Secondo l’analisi della Ragioneria di Stato, Quota 100 (che dovrebbe costare circa 8,8 miliardi di euro nei prossimi due anni), unita al congelamento dell’adeguamento con le speranze di vita dei requisiti per l’accesso alla pensione anticipata (previsto dal decreto 4/2019), porterà ad un sostanzioso innalzamento della spesa previdenziale.

Nei prossimi due anni solo Quota 100 comporterà un esborso statale di circa 9 miliardi di euro (8,8 miliardi), mentre il rapporto della spesa pensionistica rispetto al PIL tornerà al livello massimo toccato nel 2013, pari al 15,9%.

Gli effetti di queste riforme comporteranno per lo Stato una spesa complessiva di 63 miliardi di euro nei prossimi diciotto anni (fino al 2038); un esborso che non sembra essere sostenibile nel lungo periodo e che, soprattutto, non rientra nei limiti di spesa dettati dall’Unione Europea.

Allarme pensioni: quale soluzioni?

Le soluzioni potrebbero essere due. Da una parte potrebbe esserci l’eliminazione anticipata di Quota 100 (ipotesi paventata nelle ultime settimane ma smentita dal nuovo Ministro del Lavoro); dall’altra ci potrebbe essere una revisione del meccanismo che blocca l’adeguamento con le aspettative di vita per le pensioni anticipata fino al 2026.

D’altronde, come fatto presente dalla Ragioneria di Stato, è importante legare l’uscita verso la pensione anche agli incrementi della speranza di vita; un meccanismo che - si legge nel rapporto - costituisce un vero e proprio pilastro sul quale si fonda la sostenibilità del nostro sistema previdenziale.

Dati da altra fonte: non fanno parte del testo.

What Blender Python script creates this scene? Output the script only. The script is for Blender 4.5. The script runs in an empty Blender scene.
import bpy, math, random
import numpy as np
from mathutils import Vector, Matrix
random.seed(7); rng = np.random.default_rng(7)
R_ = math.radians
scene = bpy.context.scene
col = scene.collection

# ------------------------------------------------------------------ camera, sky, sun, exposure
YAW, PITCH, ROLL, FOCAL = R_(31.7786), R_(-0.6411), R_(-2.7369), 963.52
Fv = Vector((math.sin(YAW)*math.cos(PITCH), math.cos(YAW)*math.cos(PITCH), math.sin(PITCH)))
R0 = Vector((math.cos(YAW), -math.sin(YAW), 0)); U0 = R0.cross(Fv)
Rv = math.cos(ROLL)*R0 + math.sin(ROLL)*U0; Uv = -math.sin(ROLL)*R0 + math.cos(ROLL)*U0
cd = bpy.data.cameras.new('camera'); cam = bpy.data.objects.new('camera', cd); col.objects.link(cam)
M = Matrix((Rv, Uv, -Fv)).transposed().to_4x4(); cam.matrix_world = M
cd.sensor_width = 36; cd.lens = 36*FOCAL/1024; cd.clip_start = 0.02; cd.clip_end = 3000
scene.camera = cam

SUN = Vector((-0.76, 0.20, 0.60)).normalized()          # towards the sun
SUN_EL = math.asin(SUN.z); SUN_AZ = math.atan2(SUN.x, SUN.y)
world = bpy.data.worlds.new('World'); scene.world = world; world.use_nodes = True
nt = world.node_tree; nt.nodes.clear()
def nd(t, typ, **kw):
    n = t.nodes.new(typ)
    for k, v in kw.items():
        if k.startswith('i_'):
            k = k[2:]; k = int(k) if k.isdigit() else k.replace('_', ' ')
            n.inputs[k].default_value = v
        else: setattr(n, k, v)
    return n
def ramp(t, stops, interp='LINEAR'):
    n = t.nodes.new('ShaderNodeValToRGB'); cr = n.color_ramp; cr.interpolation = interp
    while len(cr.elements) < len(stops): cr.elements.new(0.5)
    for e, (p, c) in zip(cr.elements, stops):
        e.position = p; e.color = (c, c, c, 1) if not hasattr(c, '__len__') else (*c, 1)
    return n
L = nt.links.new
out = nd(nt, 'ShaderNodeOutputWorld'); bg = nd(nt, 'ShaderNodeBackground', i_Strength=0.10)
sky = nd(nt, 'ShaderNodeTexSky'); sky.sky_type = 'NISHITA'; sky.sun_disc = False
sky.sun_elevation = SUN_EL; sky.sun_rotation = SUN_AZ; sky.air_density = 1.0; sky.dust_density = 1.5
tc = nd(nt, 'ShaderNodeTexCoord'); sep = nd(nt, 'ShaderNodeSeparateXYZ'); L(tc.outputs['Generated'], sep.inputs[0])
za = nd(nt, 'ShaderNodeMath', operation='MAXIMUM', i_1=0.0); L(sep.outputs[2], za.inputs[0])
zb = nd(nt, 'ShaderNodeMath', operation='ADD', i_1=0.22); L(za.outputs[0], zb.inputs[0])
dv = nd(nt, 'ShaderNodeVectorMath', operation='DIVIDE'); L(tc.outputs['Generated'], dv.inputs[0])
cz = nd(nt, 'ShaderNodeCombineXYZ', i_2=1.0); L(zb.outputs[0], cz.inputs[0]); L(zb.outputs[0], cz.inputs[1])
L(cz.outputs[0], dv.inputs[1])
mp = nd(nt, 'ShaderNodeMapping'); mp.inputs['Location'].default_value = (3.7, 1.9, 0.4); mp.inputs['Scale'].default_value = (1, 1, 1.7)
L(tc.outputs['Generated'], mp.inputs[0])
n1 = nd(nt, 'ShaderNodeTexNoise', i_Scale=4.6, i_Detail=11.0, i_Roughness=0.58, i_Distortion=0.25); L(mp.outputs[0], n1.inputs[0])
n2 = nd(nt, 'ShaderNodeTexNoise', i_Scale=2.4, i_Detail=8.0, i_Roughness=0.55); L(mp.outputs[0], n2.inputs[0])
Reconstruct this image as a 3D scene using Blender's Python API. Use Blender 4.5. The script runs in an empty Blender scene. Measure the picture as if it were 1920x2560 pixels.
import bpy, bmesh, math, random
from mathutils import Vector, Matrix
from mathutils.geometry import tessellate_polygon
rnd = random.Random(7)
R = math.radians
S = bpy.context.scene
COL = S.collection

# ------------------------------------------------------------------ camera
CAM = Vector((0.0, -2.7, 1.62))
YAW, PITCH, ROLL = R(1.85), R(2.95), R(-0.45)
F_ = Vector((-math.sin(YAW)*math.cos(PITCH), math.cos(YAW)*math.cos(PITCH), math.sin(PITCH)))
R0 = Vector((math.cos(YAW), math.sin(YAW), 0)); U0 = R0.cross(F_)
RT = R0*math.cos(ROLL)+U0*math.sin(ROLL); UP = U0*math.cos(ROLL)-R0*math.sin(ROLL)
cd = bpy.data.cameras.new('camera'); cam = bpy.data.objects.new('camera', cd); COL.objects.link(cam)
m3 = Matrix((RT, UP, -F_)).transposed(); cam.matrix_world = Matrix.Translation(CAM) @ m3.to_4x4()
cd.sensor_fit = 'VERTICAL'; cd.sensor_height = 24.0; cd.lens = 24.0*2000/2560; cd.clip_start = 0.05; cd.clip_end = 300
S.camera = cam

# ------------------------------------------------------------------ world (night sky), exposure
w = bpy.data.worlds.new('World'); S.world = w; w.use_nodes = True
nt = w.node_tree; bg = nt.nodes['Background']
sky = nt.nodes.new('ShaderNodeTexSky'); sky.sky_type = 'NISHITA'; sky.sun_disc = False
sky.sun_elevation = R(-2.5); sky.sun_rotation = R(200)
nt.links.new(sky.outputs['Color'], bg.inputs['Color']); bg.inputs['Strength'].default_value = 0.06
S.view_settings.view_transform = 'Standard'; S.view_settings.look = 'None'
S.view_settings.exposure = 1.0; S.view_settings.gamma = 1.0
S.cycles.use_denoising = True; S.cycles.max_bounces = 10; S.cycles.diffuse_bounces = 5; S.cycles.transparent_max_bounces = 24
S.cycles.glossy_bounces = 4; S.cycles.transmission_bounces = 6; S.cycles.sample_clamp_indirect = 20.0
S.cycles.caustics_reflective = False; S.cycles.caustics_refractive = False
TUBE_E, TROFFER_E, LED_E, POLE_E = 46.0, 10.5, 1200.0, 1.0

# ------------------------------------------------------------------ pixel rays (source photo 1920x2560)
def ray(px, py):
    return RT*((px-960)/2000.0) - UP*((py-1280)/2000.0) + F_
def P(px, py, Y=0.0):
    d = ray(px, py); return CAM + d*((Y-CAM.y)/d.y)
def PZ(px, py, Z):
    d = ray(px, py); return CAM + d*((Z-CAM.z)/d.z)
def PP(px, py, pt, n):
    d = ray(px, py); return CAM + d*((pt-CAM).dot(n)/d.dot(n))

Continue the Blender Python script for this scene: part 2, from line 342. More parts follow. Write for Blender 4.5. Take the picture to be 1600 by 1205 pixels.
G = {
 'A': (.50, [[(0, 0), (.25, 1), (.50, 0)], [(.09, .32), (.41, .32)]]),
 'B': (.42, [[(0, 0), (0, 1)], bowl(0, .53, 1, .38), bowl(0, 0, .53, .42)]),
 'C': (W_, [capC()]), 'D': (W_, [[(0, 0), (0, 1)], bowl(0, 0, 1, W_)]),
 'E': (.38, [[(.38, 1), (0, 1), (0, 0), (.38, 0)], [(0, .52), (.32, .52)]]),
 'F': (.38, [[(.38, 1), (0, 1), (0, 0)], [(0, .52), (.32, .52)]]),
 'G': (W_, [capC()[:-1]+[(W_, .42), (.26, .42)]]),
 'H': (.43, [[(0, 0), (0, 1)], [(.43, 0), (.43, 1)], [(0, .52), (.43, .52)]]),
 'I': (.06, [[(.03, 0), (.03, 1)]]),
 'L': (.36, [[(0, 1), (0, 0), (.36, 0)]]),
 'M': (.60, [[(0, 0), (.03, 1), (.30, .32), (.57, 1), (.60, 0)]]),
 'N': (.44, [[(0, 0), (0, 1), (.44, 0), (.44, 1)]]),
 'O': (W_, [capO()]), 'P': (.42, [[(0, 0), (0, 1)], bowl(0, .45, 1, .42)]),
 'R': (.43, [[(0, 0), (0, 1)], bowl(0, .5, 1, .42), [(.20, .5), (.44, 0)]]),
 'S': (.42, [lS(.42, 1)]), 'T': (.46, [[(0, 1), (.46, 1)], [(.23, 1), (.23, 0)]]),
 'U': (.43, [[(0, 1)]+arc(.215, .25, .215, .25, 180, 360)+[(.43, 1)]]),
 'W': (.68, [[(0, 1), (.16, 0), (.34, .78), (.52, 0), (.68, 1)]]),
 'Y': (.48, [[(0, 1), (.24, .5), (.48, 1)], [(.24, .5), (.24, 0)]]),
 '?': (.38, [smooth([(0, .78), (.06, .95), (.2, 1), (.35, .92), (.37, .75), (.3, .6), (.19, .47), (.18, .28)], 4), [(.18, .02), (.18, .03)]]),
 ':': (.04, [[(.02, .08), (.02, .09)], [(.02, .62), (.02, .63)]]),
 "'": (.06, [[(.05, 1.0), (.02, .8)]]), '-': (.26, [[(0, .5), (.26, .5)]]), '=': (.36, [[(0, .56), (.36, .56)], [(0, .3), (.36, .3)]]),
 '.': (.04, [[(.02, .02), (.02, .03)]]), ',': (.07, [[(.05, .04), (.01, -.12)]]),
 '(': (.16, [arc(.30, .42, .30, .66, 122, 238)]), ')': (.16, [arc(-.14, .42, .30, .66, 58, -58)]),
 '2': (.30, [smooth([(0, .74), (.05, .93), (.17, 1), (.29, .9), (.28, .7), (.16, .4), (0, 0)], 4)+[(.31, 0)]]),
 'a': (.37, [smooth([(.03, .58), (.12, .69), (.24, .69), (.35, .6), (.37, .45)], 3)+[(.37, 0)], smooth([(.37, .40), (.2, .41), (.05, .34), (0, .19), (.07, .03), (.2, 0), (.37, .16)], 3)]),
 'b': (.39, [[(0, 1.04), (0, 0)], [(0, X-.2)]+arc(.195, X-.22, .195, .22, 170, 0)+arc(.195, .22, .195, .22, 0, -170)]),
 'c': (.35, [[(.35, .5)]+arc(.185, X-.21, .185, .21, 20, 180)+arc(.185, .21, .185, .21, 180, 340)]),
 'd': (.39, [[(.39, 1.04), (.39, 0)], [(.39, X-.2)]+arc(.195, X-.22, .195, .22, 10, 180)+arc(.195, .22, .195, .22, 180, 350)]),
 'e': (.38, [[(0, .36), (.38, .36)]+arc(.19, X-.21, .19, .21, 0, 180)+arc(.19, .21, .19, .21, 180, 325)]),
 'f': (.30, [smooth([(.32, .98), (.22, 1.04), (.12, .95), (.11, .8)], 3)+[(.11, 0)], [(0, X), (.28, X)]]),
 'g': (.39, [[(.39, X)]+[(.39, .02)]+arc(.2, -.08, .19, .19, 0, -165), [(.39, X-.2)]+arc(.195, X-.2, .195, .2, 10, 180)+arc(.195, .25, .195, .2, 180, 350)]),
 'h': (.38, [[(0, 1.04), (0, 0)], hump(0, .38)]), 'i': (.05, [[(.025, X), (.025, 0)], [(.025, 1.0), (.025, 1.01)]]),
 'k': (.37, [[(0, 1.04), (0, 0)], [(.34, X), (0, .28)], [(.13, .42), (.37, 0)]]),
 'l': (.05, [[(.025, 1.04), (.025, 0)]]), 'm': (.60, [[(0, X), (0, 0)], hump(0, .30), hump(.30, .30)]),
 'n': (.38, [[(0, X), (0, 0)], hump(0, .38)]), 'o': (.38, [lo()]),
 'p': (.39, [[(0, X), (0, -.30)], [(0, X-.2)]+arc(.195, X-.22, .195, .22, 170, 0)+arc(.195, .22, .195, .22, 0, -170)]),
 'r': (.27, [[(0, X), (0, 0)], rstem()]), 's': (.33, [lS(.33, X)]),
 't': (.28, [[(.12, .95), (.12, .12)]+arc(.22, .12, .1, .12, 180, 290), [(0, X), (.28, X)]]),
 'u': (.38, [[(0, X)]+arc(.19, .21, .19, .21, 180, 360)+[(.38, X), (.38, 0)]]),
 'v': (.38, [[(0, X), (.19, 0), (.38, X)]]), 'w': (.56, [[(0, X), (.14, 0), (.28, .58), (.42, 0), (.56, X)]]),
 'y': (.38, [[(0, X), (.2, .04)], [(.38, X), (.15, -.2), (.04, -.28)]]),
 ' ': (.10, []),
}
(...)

Non è un caso, infatti, che questo strumento ottenga i favori degli Organi internazionali, compresa l’Unione Europea.

Piuttosto che eliminare Quota 100, sarebbe più opportuno, almeno secondo quelle che sono le indicazioni della Ragioneria di Stato e, più generalmente, dell’UE, rivedere il blocco dell’adeguamento con le aspettative di vita per le pensioni anticipate che costituisce “uno dei fondamentali parametri di valutazione dei sistemi pensionistici specie per i paesi con alto debito pubblico come l’Italia”.

Si tratta, infatti, di una misura efficace per sostenere il livello delle prestazioni, in un contesto di invecchiamento della popolazione.

Perché Quota 100 “non piace” al lavoratore

La Ragioneria di Stato ha poi effettuato un calcolo di quanto colui che anticipa l’accesso alla pensione ricorrendo a Quota 100 perde sull’assegno previdenziale.

Nel dettaglio, secondo i calcoli della Ragioneria il tasso di sostituzione per chi accede a Quota 100 è più basso del 6% rispetto a quello che avrebbe raggiunto al raggiungimento dell’età pensionabile (67 anni).

Facciamo un esempio: un lavoratore con stipendio di 1.300€ una volta raggiunti i requisiti per l’accesso alla pensione di vecchiaia si vedrebbe riconoscere un assegno di 910,00€, con un tasso di sostituzione pari quindi al 70%. Ebbene, se questo decide di anticipare l’accesso alla pensione ricorrendo a Quota 100 andrebbe a percepire - per effetto della minor contribuzione accreditata visto il numero più basso di anni di lavoro - un assegno pari a circa 832,00€, con un tasso di sostituzione quindi del 64%.

Ecco spiegato, per la Ragioneria, uno dei motivi per cui Quota 100 ha avuto meno successo rispetto a quelle che erano le aspettative del Governo. Vedremo se questo “insuccesso”, unito al fatto che Quota 100 aumenta notevolmente la spesa sulle pensioni, porterà il Governo a rivedere questa e le altre misure introdotte dall’ultima riforma.